Olusola Bello
President Muhammadu Buhari has requested from the Senate to remove the former Director of Petroleum Resources, Sarki Auwalu, as one of the nominees to the board of the Nigerian Midstream and Downstream Petroleum Regulatory Authority (NPRA).
Sarki Auwalu was proposed to be the Chief Executive Officer of the Authority. He is now to be replaced by Farouk A. Ahmed who served the Nigerian National Petroleum Corporation (NNPC)for 34 years. He is a highly experienced downstream technocrat and one time executive secretary of the Petroleum Products Pricing Regulatory Authority (PPPRA) and currently a non executive director at Eterna Oil Plc.
The request was contained in a letter dated September 28, 2021, and read by the Senate President, Ahmad Lawan, during plenary on Wednesday.
The President in a previous letter dated September 16, 2021, had requested the upper chamber to confirm Auwalu alongside three others as board members of the Nigerian Midstream and Downstream Petroleum Regulatory Authority.
However, President Buhari, in his new request received by the upper chamber,sought the replacement of Sarki Auwalu with Engr. Farouk A. Ahmed as Chief Executive Officer.
He explained that the replacement request was duly in accordance with the provision of Section 34(3) of the Petroleum Industry Act 2021.

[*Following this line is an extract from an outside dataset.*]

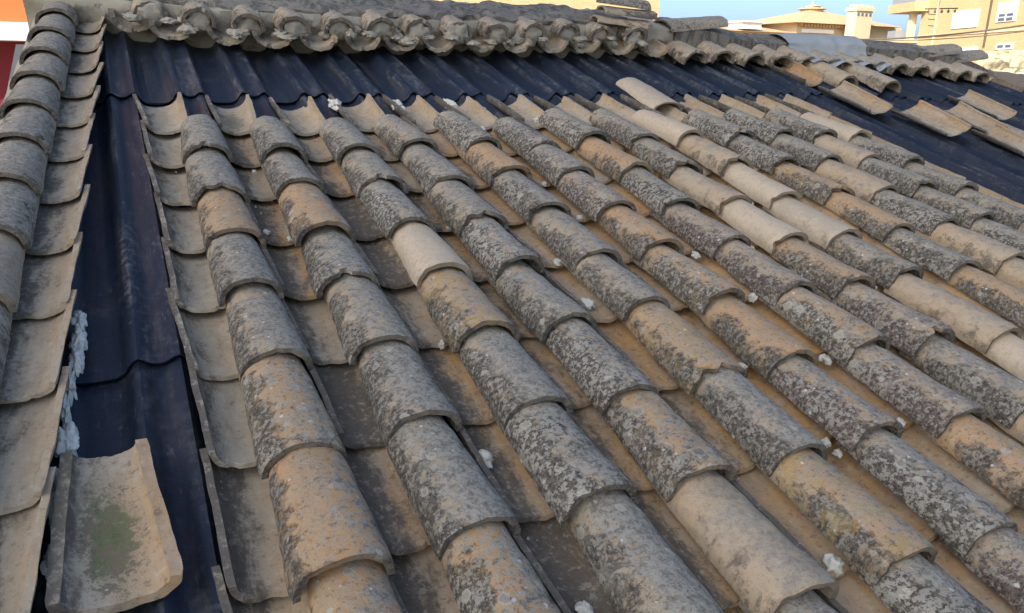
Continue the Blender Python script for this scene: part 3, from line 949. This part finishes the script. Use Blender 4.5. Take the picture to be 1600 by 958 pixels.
# house with the hipped roof, cupola and chimney
hh = empty("hipped_house", (44, 42, -7))
def hpart(name, mat, fn, parent=hh, smooth=None):
    b = MB(); fn(b); o = b.build(name, mat, parent, smooth)
    o.matrix_parent_inverse = (Matrix.Translation((44, 42, -7))).inverted()
    return o
def hip(b, x0, x1, y0, y1, z0, xa, xb, ya, z1):
    A = [(x0, y0, z0), (x1, y0, z0), (x1, y1, z0), (x0, y1, z0)]
    T = [(xa, ya, z1), (xb, ya, z1)]
    b.quad(A[0], A[1], T[1], T[0]); b.quad(A[1], A[2], T[1]); b.quad(A[2], A[3], T[0], T[1]); b.quad(A[3], A[0], T[0]); b.quad(*A[::-1])
hpart("low_wall", M['stucco'], lambda b: b.box(31, 46.2, 41, 50, -7, 3.05))
hpart("low_roof", M['roof_tan'], lambda b: hip(b, 30.4, 46.6, 40.4, 51, 3.05, 33, 45.0, 45.5, 3.86))
hpart("upper_wall", M['stucco'], lambda b: b.box(43.4, 54.2, 40.6, 49, -7, 3.74))
hpart("roof", M['roof_tan'], lambda b: hip(b, 42.6, 53.4, 39.9, 48, 3.745, 47.6, 48.4, 43.6, 4.95))
def eaves(b):
    for k in range(15):
        b.box(43.5 + k * .30, 43.66 + k * .30, 40.25, 40.59, 3.53, 3.73)
hpart("eaves_brackets", M['brick_b'], eaves)
def cup(b):
    for (r, z0, z1) in ((.85, 4.6, 5.02), (1.05, 5.02, 5.10), (.62, 5.10, 5.20)):
        ring0 = [b.bm.verts.new((48.2 + r * math.cos(t), 44 + r * math.sin(t), z0)) for t in [k * math.pi / 8 for k in range(16)]]
        ring1 = [b.bm.verts.new((48.2 + r * .96 * math.cos(t), 44 + r * .96 * math.sin(t), z1)) for t in [k * math.pi / 8 for k in range(16)]]
        for k in range(16): b.bm.faces.new((ring0[k], ring0[(k + 1) % 16], ring1[(k + 1) % 16], ring1[k]))
        b.bm.faces.new(ring1); b.bm.faces.new(ring0[::-1])
    top = b.bm.verts.new((48.2, 44, 5.42)); base = [b.bm.verts.new((48.2 + .55 * math.cos(t), 44 + .8 * math.sin(t), 5.202)) for t in [k * math.pi / 8 for k in range(16)]]
    for k in range(16): b.bm.faces.new((base[k], base[(k + 1) % 16], top))
    b.tube([(48.2, 44, 5.38), (48.2, 44, 5.62)], .06)
hpart("cupola", M['roof_tan'], cup)
ch = hpart("chimney", M['stucco'], lambda b: (b.box(47.35, 48.95, 39.0, 39.85, -2, 4.62), b.box(47.25, 49.05, 38.9, 39.95, 4.622, 4.82)))
cc = MB()
for k in range(4): cc.box(47.42 + k * .40, 47.60 + k * .40, 38.96, 39.89, 4.30, 4.48)
o = cc.build("smoke_vent", M['glass'], ch)
cc = MB(); cc.box(47.30, 49.0, 38.95, 39.9, 4.822, 4.86)
for k in range(3): cc.box(47.35 + k * .6, 47.75 + k * .6, 39.1, 39.7, 4.862, 5.05)
cc.build("chimney_cap", M['stucco'], ch)
hpart("window", M['white'], lambda b: b.box(43.9, 47.0, 40.52, 40.597, 3.12, 3.38))
hpart("dormer", M['white'], lambda b: (b.box(38.4, 40.0, 40.45, 42.0, 3.2, 3.62), b.box(38.2, 40.2, 40.3, 42.1, 3.622, 3.72)))
tag(hh, "sunlit tan house with hipped tiled roof, little cupola and tall cream chimney", "house")

# ochre brick apartment block on the right
F = 1.85
fo = cp + (Vector((23.25673588, 11.99407888, 1.68897247)) - cp) * F
FM = frame_matrix((fo.x, fo.y, 0), (.385, .92))             # local x runs away along the facade, local -y... is behind it
ap = empty("apartment_block", (fo.x, fo.y, -7))
def azr(z): return cp.z + (z - cp.z) * F
def aset(o):
    o.parent = ap
    o.matrix_parent_inverse = Matrix.Translation((fo.x, fo.y, -7)).inverted()
    return o
def abox(name, mat, x0, x1, y0, y1, z0, z1, parent=None):
    b = MB(); b.box(x0, x1, y0, y1, z0, z1, FM); o = b.build(name, mat)
    if parent is None: return aset(o)
    o.parent = parent
    o.matrix_parent_inverse = Matrix.Translation((fo.x, fo.y, -7)).inverted()
    return o
ts = F
abox("wall", M['brick_b'], -8, 5.35 * ts, -9, 0, -7, azr(4.2))
abox("roof", M['roof_tan'], -8.4, 5.55 * ts, -9.4, .4, azr(4.2) + .003, azr(4.35))
abox("floor_band", M['stucco'], -8, 5.35 * ts + .02, .002, .05, azr(1.56), azr(1.63))
def window(x0, x1, z0, z1, panes):
    fr = abox("window", M['white'], x0 * ts, x1 * ts, .002, .06, azr(z0), azr(z1))
    for (a, b_, c, d) in panes:
        xa, xb = x0 + (x1 - x0) * a, x0 + (x1 - x0) * b_
        za, zb = z0 + (z1 - z0) * c, z0 + (z1 - z0) * d
        b = MB(); b.box(xa * ts, xb * ts, .062, .075, azr(za), azr(zb), FM)
        o = b.build("pane", M['glass'], fr)
    return fr
W1 = window(2.12, 3.45, 1.76, 2.29, [])
W2 = window(.40, 1.25, 1.84, 2.40, [(.12, .44, .26, .40), (.54, .86, .26, .40), (.12, .44, .04, .20), (.54, .86, .04, .20)])
W3 = window(1.92, 2.68, 1.02, 1.17, [])
W4 = window(.28, 1.02, 1.06, 1.24, [(.1, .42, .25, .7), (.55, .9, .25, .7)])
abox("drainpipe", M['dark'], 1.58 * ts, 1.62 * ts, .002, .10, azr(1.15), azr(4.15))
bal = abox("balcony", M['brick_b'], 5.0 * ts, 6.75 * ts, -1.2, .9, azr(2.42), azr(2.72))
abox("balcony_railing", M['grey'], 5.1 * ts, 6.6 * ts, -1.1, .8, azr(2.722), azr(3.0))
abox("column", M['stucco'], 5.50 * ts, 5.72 * ts, .1, .45, azr(1.3), azr(2.418))
lb = abox("balcony", M['stucco'], 5.36 * ts, 6.75 * ts, -1.2, .9, azr(1.40), azr(1.50))
abox("balcony_railing", M['grey'], 6.1 * ts, 6.65 * ts, -.3, .8, azr(1.503), azr(1.83))
tag(ap, "ochre brick apartment block with white shutters and balconies, far right beyond the ridge", "apartment block")

# cables
def cable(pts, r, label):
    b = MB()
    P3 = [Vector(p) for p in pts]
    out = []
    for i in range(24):
        t = i / 23
        out.append(P3[0].lerp(P3[1], t) + Vector((0, 0, -.10 * 4 * t * (1 - t))))
    b.tube(out, r, 6)
    tag(b.build("overhead_cable", M['dark'], None, 60), label, "cable", "cables crossing in front of the apartment block")
def ray_pt(px, py, dist):
    d = cf + cr * ((px - 800) / 1204.75) + cd * ((py - 479) / 1204.75)
    return cp + d * dist
cable([ray_pt(1340, 62, 22), ray_pt(1640, 33, 20)], .022, "thicker dark cable sagging across the apartment block")
cable([ray_pt(1340, 64, 22.4), ray_pt(1640, 44, 20.6)], .012, "thinner cable running below the thick one")

# slim mast with insulators
mast = empty("utility_mast", ray_pt(1452, 95, 24))
mm_ = MB()
base = ray_pt(1451, 100, 24)
mm_.tube([base, base + Vector((0, 0, 3.2))], .02, 6)
mm_.tube([base + Vector((.12, .05, 0)), base + Vector((.12, .05, 3.2))], .02, 6)
for k in range(14):
    z = .2 * k
    mm_.tube([base + Vector((0, 0, z)), base + Vector((.12, .05, z + .2))], .009, 5)
o = mm_.build("mast", M['stucco'], mast); o.matrix_parent_inverse = Matrix.Translation(mast.location).inverted()
am = MB()
arm0 = ray_pt(1445, 14, 24); arm1 = ray_pt(1497, 13, 24)
am.tube([arm0, arm1], .02, 6)
o = am.build("arm", M['dark'], mast); o.matrix_parent_inverse = Matrix.Translation(mast.location).inverted()
for k in range(5):
    p = arm0.lerp(arm1, .12 + .2 * k)
    b = MB(); b.tube([p, p + Vector((0, 0, -.05)), p + Vector((0, 0, -.06)), p + Vector((0, 0, -.13))], [.012, .012, .04, .03], 8)
    o = b.build("insulator", M['dark'], mast, 40); o.matrix_parent_inverse = Matrix.Translation(mast.location).inverted()
for k, (a, c) in enumerate(((34, 46), (40, 40))):
    pass
b = MB()
for (y0, x1) in ((30, 1463), (40, 1462), (22, 1464)):
    b.tube([ray_pt(1450, y0, 24), ray_pt(x1, y0 + 1, 24)], .014, 5)
o = b.build("bracket", M['dark'], mast); o.matrix_parent_inverse = Matrix.Translation(mast.location).inverted()
tag(mast, "slim pale lattice mast with an arm of dark insulators in front of the apartment block", "mast")

# sunlit rubble wall past the end of the ridge
rb = MB()
rr_ = random.Random(5)
NX, NZ = 90, 22
rows = []
for i in range(NX + 1):
    x = i / NX
    r = []
    for k in range(NZ + 1):
        z = k / NZ
        topz = .98 + .10 * noise.noise(Vector((x * 14, 0, 3))) + .05 * noise.noise(Vector((x * 40, 0, 3))) + .10 * math.sin(min(1, x * 5) * math.pi * .5) - .1
        zz = -7 + (topz + 7) * z if k < 3 else -.4 + (topz + .4) * (k - 3) / (NZ - 3)
        if k < 3: zz = -7 + (6.6) * k / 3
        d = .16 * noise.noise(Vector((x * 22, zz * 3.5, 1))) + .09 * noise.noise(Vector((x * 60, zz * 9, 4)))
        r.append(rb.bm.verts.new((21.55 + 6 * x, 12 + d - 1.6 * x, zz)))
    rows.append(r)
back = [rb.bm.verts.new((v[-1].co.x, v[-1].co.y + .8, v[-1].co.z)) for v in rows]
for i in range(NX):
    for k in range(NZ): rb.bm.faces.new((rows[i][k], rows[i + 1][k], rows[i + 1][k + 1], rows[i][k + 1]))
    rb.bm.faces.new((rows[i][NZ], rows[i + 1][NZ], back[i + 1], back[i]))
o = rb.build("rubble_wall", M['stone'], None, 60)
tag(o, "sunlit cream rubble stone wall past the right end of the ridge", "wall")

# unseen slim block, added behind the viewpoint on the left to keep the roof shaded
TBL = Vector((-.86, -.51, 0)).normalized() * 22
TM = frame_matrix((TBL.x, TBL.y, 0), (-.51, .86))           # local x across the sunlight, local y away from the roof
tb = empty("shade_block", (TBL.x, TBL.y, -7))
def tpart(name, mat, a, parent=tb):
    b = MB(); b.box(*a, TM); o = b.build(name, mat, parent)
    o.matrix_parent_inverse = Matrix.Translation((TBL.x, TBL.y, -7)).inverted()
    return o
tpart("wall", M['render'], (-7.0, 2.15, 0, 9, -7, 20.6))  # widened on one side to cut the glow around the sun
tpart("roof", M['roof_tan'], (-7.2, 2.3, -.2, 9.2, 20.602, 20.9))
for fl_ in range(8):
    for k in range(3):
        x0, z0 = -6.2 + k * 2.8, -5 + fl_ * 3.0
        w_ = tpart("window", M['white'], (x0, x0 + 1.5, -.06, -.002, z0, z0 + 1.5))
        tpart("pane", M['glass'], (x0 + .1, x0 + 1.4, -.08, -.062, z0 + .1, z0 + 1.4), w_)
tag(tb, "unseen pale tower block added left behind the viewpoint to shade the roof", "building")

The President did give not reasons for his replacement, but industry sources said that it is likely that recent developments in the industry, especially the ignoble role played by the DPR under his watch during the marginal bid licensing round may have been one of the things responsible for the president’s action.
The marginal bid round conducted under him as a director is said to be the worse exercise in the history of bid rounds in Nigeria.
It lacks transparency to say the least according to industry watchers that were following the exercise with keen interest. The exercise is said to have further heighten the perception of Nigeria by international investors as a highly corrupt country.
The government, through the Department of Petroleum Resources (DPR), launched its first marginal field bid round in almost 20 years. A total of 57 fields, spread across onshore, swamp and shallow water, are on offer. DPR defines a marginal field as a discovered resource that has been left unattended for more than 10 years. These fields remain undeveloped and only a few have been appraised.
The majority of the fields were previously held by Shell, ExxonMobil, Chevron and Total. We estimate total resources on offer of around 800 mmbbl oil and 4.5 tcf gas. The 25 largest oilfields have the potential to unlock $9.4bn of investment over the first five years and generate over $38bn in revenue over the life of the fields.
At the end of the exercise, investors that don’t have anything in common and who were not consulted were merged together as co- owners of one asset or the other.
To make matters worse, no investors has been given any letter of award up till this moment from the DPR.
The order thing that may have been responsible for President’s action, may be the embarrassment the DPR caused the Federal Government by revoking the licenses of the joint venture assets of Nigerian National Petroleum Corporation (NNPC) and Addax Petroleum Company without following due process and for no reason handed it over to another company.
The DPR director is also alleged to have refused the directive from the presidency to reinstate some of the staff of the department he unilaterally sacked claiming that they are redundant staff.
The officials who took their case to court but were persuaded to withdraw it by the presidency are yet to be reinstated.
It is also believed that he lacks the necessary experience and competence to handle such a strategically important institution like the authority which is just about to be set up given the way and manner he is running the DPR.
Industry watchers say that such a new organization needs beyond just an engineer but technocrats or administrators devoid of political biases but who can lay solid foundation that would sustain the test of time.